Den humanitären Part spielt schon Kretschmann

Den liberalen Part in der Asyl- und Flüchtlingspolitik hat bereits Grün-Rot übernommen – mit dem Ministerpräsidenten an der Spitze, der einem „pragmatischen Humanismus“ das Wort redet. Bisher verstand es Winfried Kretschmann ganz gut, die durchaus verschiedenen Gemütslagen auszutarieren. Er muss einerseits seine Partei im Auge behalten: sich für Flüchtlinge einzusetzen gehört zum genetischen Code der Grünen. Er muss aber auch das gesamtgesellschaftliche Interesse wahren, das bei aller Offenheit für die Nöte der politisch Verfolgten darauf besteht, dass die Dinge nicht aus dem Ruder laufen. Es war kein Zufall, dass Kretschmanns Ansehen just dann neue Höhen erklomm, als er vor einem Jahr im Bundesrat einer Asylrechtsverschärfung zustimmte, mit der die Balkanstaaten Serbien, Bosnien und Mazedonien zu sicheren Herkunftsländern erklärt wurden.

Wo aber bleibt noch Raum für den CDU-Spitzenkandidaten, um bei diesem Thema durchzudringen? Um darauf eine Antwort zu finden, experimentierte Wolf in den vergangenen Wochen mit unterschiedlichen Tonlagen. Beim Parteikonvent in Heilbronn versuchte er es mit der harschen Variante. Kaum ein Wort zur Not der von Tod und Bürgerkrieg bedrohten Menschen, die aus Syrien, dem Irak oder Afghanistan fliehen. Bei anderen Gelegenheiten hatte Wolf das Elend der Menschen durchaus zu würdigen gewusst. Stattdessen illuminierte er die Flüchtlingskrise als Bedrohung für den deutschen Wohlstand. Das Parteipublikum folgte ihm – soweit sich dies den Beifallsbekundungen entnehmen lässt – in großer Zahl, wenn auch keineswegs einmütig.
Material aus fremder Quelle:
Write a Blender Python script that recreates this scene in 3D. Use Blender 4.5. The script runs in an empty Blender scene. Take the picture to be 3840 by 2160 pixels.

Menschenunwürdige Zustände

Dass Wolf die grün-rote Landesregierung in der Flüchtlingspolitik zu stellen hofft, zeigt sich schon daran, welch breiten Raum er dem Thema in seinen Reden einräumt. Seine Argumentation zielt darauf ab, einen Trennungsstrich zwischen tatsächlich politisch Verfolgten und Wirtschaftsflüchtlingen zu ziehen. Darin sind ihm die Grünen inzwischen näher, als sie ursprünglich wollten. Sodann verlangt Wolf eine drastische Verkürzung der Dauer der Asylverfahren, wofür nicht nur – wie von Grün-Rot immer dargetan – das Bundesamt für Migration und Flüchtlinge – zuständig sei. Auch die Landesregierung könne ihren Teil dazu beitragen, etwa durch die Bündelung aller an der Flüchtlingsaufnahme beteiligten Stellen und Behörden an einem Ort. Was sie aber nicht tue.

Wolf vergisst nie, auf seine Vergangenheit als Verwaltungsrichter in Asylsachen hinzuweisen, um seine Sachkompetenz herauszustreichen. Am Ende laufen seine Reden auf die Pointe hinaus, die Landesregierung sei der Flüchtlingskrise verwaltungstechnisch nicht gewachsen. In den Sammellagern herrschten menschenunwürdige Zustände, die Kommunen würden spät oder gar nicht informiert und seien in die Entscheidungen nicht eingebunden. Die Landesregierung versucht die Vorwürfe mit dem Hinweis auf die Dynamik der Entwicklungen zu entkräften.

Gefruchtet haben Wolfs Anstrengungen, in der Flüchtlingspolitik zu punkten, zumindest bisher nicht. Nur 17 Prozent der von den Meinungsforschern Befragten trauen einer von der CDU geführten Landesregierung zu, die Asyl- und Flüchtlingsprobleme besser lösen zu können als Grün-Rot. 65 Prozent brachten das Gegenteil zum Ausdruck. Der Rest zeigte sich unschlüssig oder machte keine Angaben. Es zeigt sich: Krisenzeiten spielen eher der Exekutive in die Hände als der Opposition.